Someone misappropriated your trade secrets and you can prove it. But how were you damaged? This is an important question you must ask before commencing a lawsuit because the answer could influence a significant portion of your litigation strategy. Below we provide insights into some of the categories of damages you may be entitled to recover along with some of the impediments to recovering those damages. Peter Mavrick is a Miami business litigation attorney, and represents clients in Fort Lauderdale, Boca Raton, and Palm Beach. The Mavrick Law Firm represents businesses and their owners in breach of contract litigation and related claims of fraud, non-compete agreement litigation, trade secret litigation, trademark infringement litigation, employment litigation, and other legal disputes in federal and state courts and in arbitration.
Lost profits are a common form of trade secret misappropriation damages. Under Florida Statutes 688.001(4), Florida’s trade secrets act permits recovery of damages “for the actual loss caused by misappropriation.” These damages are calculated by determining the revenue the trade secret owner lost due to the defendant’s conduct less the costs the trade secret owner saved due to the defendant’s conduct. An example could be a manufacturing plant that loses several customers and millions in revenue because a former employee stole the plant’s trade secret and started a competing business. The plant could recover its lost customer revenues minus the costs it saved by manufacturing less products due to the lost customers. However, determining which costs are deductible from revenue can be tricky and vary case by case. A court may refuse to deduct fixed costs from the lost profit analysis because the plant would have incurred those fixed costs regardless of whether it retained all customers. For example, in Fin. Info. Techs., LLC v. iControl Sys., USA, LLC, 21 F.4th 1267 (11th Cir. 2021), the United States Court of Appeals for the Eleventh Circuit agreed with the federal trial court’s decision that “the jury was not required to deduct Fintech’s fixed costs from its revenues to arrive at a proper ‘actual loss’ measure.” See also N. Gregory Mankiw, Principles of Microeconomics 266–68 (6th ed. 2011) (defining fixed costs as those that do not directly vary based on output volume). By contrast, courts may deduct marginal costs from the lost profit analysis because the plant saved money by producing less products. See N. Gregory Mankiw, Principles of Microeconomics 266–68 (6th ed. 2011) (defining marginal costs as the measure of change in cost associated with a change in output). In the iControl Sys., USA, LLC decision, the Eleventh Circuit assessed the plaintiff’s proof at trial vaguely articulated its marginal costs as “minimal” without specifying what were the actual marginal costs or that they were zero. The Eleventh Circuit explained in pertinent part that, “[m]issing from the trial record is any evidence that Fintech’s marginal costs were actually zero. Had Fintech clearly presented that evidence, it might have been entitled to an award that didn’t account for those costs.”
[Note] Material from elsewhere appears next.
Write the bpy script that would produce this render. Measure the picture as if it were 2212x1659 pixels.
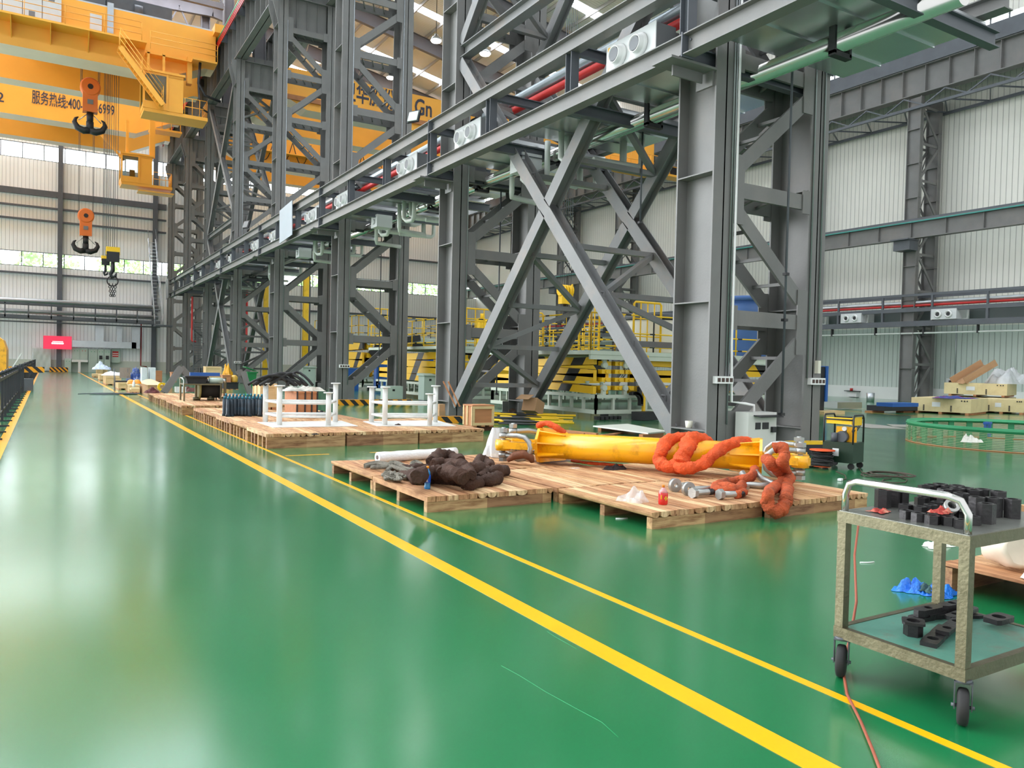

Disgorgement is a lesser-known remedy in trade secret litigation. Disgorgement in essence requires a defendant to give-up certain profits to the plaintiff as an equitable remedy for ill-gotten gains. In Sensormatic Elecs. Corp. v. TAG Co. US, LLC, 632 F. Supp. 2d 1147 (S.D. Fla. 2008), the federal district court held that “[d]isgorgement of a defendant’s profits is an appropriate remedy where the disgorgement is limited to the amount of time it would have taken the defendant to independently develop its product without the benefit of the plaintiff’s trade secrets—in other words, the ‘head start’ period.” The remedy is intended to prevent the defendant’s unjust enrichment and is measured by a defendant’s improper acquisition of money rather than the plaintiff’s losses. S.E.C. v. Monterosso, 756 F.3d 1326, 1337 (11th Cir. 2014).